In tracing changing American attitudes toward China and the Chinese, Leong examines how those new attitudes influenced her subjects' lives and careers. American openness toward China helped Buck become an authority on China, provided Wong with new opportunities in her career, and allowed the American public to positively accept Soong. Leong argues, however, that not only were these three women affected by the China mystique, but they also actively developed this positive perception of China. Buck, for example, strove to improve American images of China and the Chinese people by portraying the "real" China in her 1931 novel, The Good Earth. Wong constantly redefined herself and struggled with the orientalist attitudes of the American public in order to overcome her limitations and succeed as a film actor. She also actively challenged American orientalism off screen by criticizing the assumptions inherent in her own role in film. Soong, who became Madame Chiang Kai-shek, capitalized on her American education and knowledge of American culture to project an image of the Chinese possessing similar aspirations as Americans.
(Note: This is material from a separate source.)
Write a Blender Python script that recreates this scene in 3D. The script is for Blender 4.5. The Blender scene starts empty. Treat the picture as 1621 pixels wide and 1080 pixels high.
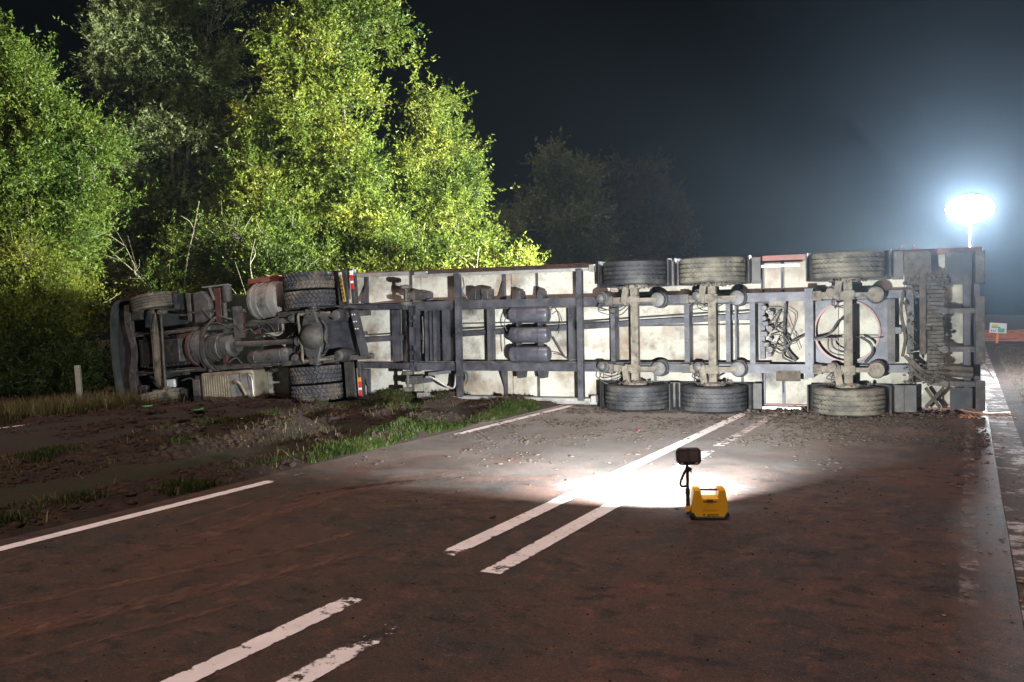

Leong's concern goes further than just illuminating how her subjects were involved in American perceptions of China. Rather, she attempts to show how the changing international context affected American popular culture of the 1930s and 1940s. Leong uses her female actors as windows through which she investigates "how gender shapes racial and national identity formations" (p. 5). After tracing how the previously alienated and orientalized Chinese people became gendered and romanticized, Leong concludes that a gendered notion of China was accepted in American popular culture as it helped the American public come to terms with their country's changing position in the world. By illustrating how gendered images of China helped American people confirm their own values, Leong demonstrates that the China mystique was not simply a new attitude toward China and the Chinese, but closely related with the changing national identity in the United States.

Leong emphasizes the relationship between the China mystique and Americans' national identity to reveal the limitations of the China mystique. Despite a mostly positive attitude toward China and the Chinese during the 1930s and 1940s, Americans' orientalist lens remained fundamentally in place and only rare individuals attempted to understand China in all its diversity. Instead, the American public at large consumed the China mystique mainly because it was a useful strategy for coping with their identity in a changing world. Leong demonstrates the limits of the China mystique through her three subjects. Buck's orientalist lens and focus on the United States compromised her role as a China expert. Her portrayal of the "real" China and critique of racial prejudice in American society reveals that Buck was more concerned with emphasizing American values, such as democracy, freedom, and opportunity, than she was with presenting China as it really was. Wong had to resort to playing to existing stereotypes of China and the Chinese when she attended the fundraising parties for the Chinese people as the feminized image of China was still dominant among the American public at the time. This shows that her challenge to American orientalism was not completely successful. Soong's positive images of China helped Americans enhance their own national pride and affirm their own values, but never produced any meaningful political results in U.S.-China relations.

In all three instances, Leong argues that the China mystique was not necessarily a new perception among the American people, but rather a variation of traditional American orientalism. Interestingly, though, she does not describe or highlight the continuity between the American orientalism and the China mystique. Although she alludes to feminized or gendered images of China that existed even before 1930s, she does not emphasize or provide direct evidence to support the allusion. Still, this minor flaw does not devalue Leong's work. Her close exploration of the three transnational women who related China and the United States in different ways successfully demonstrates how the transformation of the international contexts of the 1930s and 1940s was entangled with domestic public culture. Moreover, her balanced examination of the particular historical context and the roles Buck, Wong, and Soong played makes her argument persuasive. This book is a good addition both to the growing body of transnational history and to literature that considers how domestic and international contexts are related.